Objective — Please report every line from the material that contains the word "parts".

Dataset excerpt —
• • • •

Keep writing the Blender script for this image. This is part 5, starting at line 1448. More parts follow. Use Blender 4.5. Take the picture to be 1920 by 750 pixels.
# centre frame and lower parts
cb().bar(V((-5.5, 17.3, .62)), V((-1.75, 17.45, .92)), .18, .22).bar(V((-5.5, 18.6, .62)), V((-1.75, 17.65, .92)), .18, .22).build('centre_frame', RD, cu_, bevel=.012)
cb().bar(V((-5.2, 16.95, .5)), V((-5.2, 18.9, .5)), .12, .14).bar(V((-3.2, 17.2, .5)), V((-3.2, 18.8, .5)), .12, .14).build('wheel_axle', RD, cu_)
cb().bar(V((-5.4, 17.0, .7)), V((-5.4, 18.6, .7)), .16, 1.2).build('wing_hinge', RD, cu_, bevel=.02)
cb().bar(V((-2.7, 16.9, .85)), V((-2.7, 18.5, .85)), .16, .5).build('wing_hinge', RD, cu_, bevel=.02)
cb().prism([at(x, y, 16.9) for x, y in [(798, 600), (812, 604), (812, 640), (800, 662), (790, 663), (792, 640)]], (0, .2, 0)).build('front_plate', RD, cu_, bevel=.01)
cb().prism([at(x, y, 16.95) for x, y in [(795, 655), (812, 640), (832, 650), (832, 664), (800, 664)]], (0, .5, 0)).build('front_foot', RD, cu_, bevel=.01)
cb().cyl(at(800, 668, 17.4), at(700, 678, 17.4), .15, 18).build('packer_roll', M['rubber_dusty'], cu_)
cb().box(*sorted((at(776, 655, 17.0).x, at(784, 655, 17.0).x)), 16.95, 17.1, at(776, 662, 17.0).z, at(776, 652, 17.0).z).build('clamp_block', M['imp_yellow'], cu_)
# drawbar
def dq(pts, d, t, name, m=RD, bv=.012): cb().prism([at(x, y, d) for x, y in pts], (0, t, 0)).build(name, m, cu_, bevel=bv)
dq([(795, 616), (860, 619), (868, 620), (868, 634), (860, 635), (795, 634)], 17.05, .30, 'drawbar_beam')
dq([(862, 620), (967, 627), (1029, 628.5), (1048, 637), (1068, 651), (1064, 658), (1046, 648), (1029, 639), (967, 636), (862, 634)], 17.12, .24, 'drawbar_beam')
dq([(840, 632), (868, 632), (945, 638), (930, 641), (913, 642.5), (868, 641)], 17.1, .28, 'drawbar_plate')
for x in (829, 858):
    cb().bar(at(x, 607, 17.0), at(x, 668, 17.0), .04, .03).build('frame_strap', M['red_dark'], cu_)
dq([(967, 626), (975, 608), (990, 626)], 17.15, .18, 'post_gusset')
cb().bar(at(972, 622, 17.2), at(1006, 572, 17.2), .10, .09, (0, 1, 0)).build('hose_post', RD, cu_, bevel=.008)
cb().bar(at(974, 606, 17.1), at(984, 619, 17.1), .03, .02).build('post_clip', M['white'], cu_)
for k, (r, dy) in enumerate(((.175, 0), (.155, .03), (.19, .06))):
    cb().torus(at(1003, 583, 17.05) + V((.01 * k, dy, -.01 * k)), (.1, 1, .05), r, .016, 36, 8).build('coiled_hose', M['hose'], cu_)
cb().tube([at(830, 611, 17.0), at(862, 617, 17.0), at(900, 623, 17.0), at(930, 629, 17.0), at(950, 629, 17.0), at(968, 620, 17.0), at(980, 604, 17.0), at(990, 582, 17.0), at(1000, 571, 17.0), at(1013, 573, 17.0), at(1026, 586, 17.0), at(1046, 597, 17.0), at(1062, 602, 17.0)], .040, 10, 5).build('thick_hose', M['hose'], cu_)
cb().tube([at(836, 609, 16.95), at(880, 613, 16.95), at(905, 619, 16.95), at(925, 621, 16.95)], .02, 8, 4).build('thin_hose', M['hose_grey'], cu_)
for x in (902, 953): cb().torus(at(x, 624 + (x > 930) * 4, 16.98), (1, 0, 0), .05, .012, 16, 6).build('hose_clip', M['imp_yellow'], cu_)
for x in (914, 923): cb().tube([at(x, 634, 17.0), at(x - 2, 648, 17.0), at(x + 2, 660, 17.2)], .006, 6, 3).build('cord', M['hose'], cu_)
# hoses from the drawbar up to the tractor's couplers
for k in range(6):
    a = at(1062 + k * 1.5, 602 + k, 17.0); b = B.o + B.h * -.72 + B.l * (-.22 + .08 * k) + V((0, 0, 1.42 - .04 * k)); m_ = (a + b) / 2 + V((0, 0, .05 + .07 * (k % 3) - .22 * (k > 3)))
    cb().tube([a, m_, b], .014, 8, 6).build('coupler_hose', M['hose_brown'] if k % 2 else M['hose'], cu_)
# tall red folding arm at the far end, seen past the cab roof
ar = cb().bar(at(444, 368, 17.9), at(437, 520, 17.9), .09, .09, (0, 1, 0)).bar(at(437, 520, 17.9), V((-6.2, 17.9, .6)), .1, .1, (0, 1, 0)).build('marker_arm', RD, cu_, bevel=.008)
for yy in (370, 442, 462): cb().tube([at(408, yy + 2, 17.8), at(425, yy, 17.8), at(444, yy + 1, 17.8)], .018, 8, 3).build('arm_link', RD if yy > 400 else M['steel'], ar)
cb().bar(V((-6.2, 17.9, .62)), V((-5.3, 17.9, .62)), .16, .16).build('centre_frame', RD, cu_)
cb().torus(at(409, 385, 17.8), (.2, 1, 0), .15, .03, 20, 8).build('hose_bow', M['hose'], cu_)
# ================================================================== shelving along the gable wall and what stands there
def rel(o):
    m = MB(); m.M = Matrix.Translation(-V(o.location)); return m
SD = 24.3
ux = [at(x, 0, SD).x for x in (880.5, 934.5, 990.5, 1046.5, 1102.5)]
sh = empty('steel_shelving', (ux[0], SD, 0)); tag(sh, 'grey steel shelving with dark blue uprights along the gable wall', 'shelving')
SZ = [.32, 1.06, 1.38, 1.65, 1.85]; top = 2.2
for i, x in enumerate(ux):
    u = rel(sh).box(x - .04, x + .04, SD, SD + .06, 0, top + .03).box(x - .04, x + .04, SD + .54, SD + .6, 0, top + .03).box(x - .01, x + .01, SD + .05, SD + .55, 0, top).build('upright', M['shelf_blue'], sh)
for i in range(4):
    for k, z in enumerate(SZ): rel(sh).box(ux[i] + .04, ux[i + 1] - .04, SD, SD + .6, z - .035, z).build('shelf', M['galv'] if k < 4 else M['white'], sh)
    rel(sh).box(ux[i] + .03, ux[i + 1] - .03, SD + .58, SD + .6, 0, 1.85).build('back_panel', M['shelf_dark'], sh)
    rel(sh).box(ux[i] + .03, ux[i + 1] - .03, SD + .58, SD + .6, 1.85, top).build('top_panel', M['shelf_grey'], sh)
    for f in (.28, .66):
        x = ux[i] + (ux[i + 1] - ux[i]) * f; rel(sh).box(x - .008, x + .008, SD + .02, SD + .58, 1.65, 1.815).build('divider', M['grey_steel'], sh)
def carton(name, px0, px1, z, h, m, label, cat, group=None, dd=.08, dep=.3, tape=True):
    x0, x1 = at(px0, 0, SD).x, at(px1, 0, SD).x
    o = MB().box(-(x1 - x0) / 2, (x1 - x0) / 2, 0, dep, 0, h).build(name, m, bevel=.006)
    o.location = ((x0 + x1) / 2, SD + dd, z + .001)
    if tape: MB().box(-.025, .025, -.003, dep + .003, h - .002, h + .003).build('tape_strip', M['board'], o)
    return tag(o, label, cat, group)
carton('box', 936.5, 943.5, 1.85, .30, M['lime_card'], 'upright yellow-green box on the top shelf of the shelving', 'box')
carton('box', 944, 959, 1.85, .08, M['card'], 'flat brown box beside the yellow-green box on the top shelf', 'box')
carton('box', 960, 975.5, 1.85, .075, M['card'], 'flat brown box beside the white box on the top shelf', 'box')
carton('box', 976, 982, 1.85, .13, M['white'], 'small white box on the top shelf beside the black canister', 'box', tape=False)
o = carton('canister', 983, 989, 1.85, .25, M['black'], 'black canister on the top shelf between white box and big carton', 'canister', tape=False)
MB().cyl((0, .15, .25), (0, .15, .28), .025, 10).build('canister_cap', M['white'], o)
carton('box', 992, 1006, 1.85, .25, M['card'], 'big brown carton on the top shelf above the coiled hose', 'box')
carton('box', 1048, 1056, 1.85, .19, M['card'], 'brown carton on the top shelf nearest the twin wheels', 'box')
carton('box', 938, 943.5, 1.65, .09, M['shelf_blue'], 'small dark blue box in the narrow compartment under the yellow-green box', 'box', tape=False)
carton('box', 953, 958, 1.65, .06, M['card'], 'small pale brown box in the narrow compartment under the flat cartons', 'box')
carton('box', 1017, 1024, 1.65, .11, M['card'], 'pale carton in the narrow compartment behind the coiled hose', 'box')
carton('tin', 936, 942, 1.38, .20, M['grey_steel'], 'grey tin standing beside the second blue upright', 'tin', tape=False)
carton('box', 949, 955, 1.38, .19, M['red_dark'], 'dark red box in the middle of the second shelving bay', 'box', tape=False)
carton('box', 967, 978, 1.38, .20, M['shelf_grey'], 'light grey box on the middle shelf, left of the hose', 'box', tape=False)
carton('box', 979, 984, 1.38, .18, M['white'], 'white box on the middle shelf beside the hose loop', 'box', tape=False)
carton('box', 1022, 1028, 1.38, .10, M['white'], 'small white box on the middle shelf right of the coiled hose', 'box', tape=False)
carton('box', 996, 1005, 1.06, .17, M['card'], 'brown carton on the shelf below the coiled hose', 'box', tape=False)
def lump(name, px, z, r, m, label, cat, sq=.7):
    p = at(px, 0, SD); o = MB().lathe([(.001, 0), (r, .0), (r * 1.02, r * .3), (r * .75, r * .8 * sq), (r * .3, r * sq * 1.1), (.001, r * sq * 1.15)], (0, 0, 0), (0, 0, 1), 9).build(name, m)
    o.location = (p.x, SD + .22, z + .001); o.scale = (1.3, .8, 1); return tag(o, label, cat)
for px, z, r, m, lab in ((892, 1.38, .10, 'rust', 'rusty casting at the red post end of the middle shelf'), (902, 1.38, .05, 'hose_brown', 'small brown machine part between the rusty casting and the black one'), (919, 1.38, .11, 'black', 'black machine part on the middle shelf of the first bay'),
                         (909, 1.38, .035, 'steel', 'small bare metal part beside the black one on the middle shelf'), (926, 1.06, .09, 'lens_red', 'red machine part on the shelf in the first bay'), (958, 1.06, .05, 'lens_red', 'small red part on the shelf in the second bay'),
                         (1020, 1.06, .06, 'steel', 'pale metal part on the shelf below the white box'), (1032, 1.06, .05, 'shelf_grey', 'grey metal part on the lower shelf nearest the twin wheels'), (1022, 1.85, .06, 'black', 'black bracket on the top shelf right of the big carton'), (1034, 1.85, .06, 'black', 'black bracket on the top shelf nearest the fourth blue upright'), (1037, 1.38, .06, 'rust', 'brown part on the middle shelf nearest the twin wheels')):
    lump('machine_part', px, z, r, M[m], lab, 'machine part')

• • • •

The reply —
Keep writing the Blender script for this image. This is part 5, starting at line 1448. More parts follow. Use Blender 4.5. Take the picture to be 1920 by 750 pixels.
# centre frame and lower parts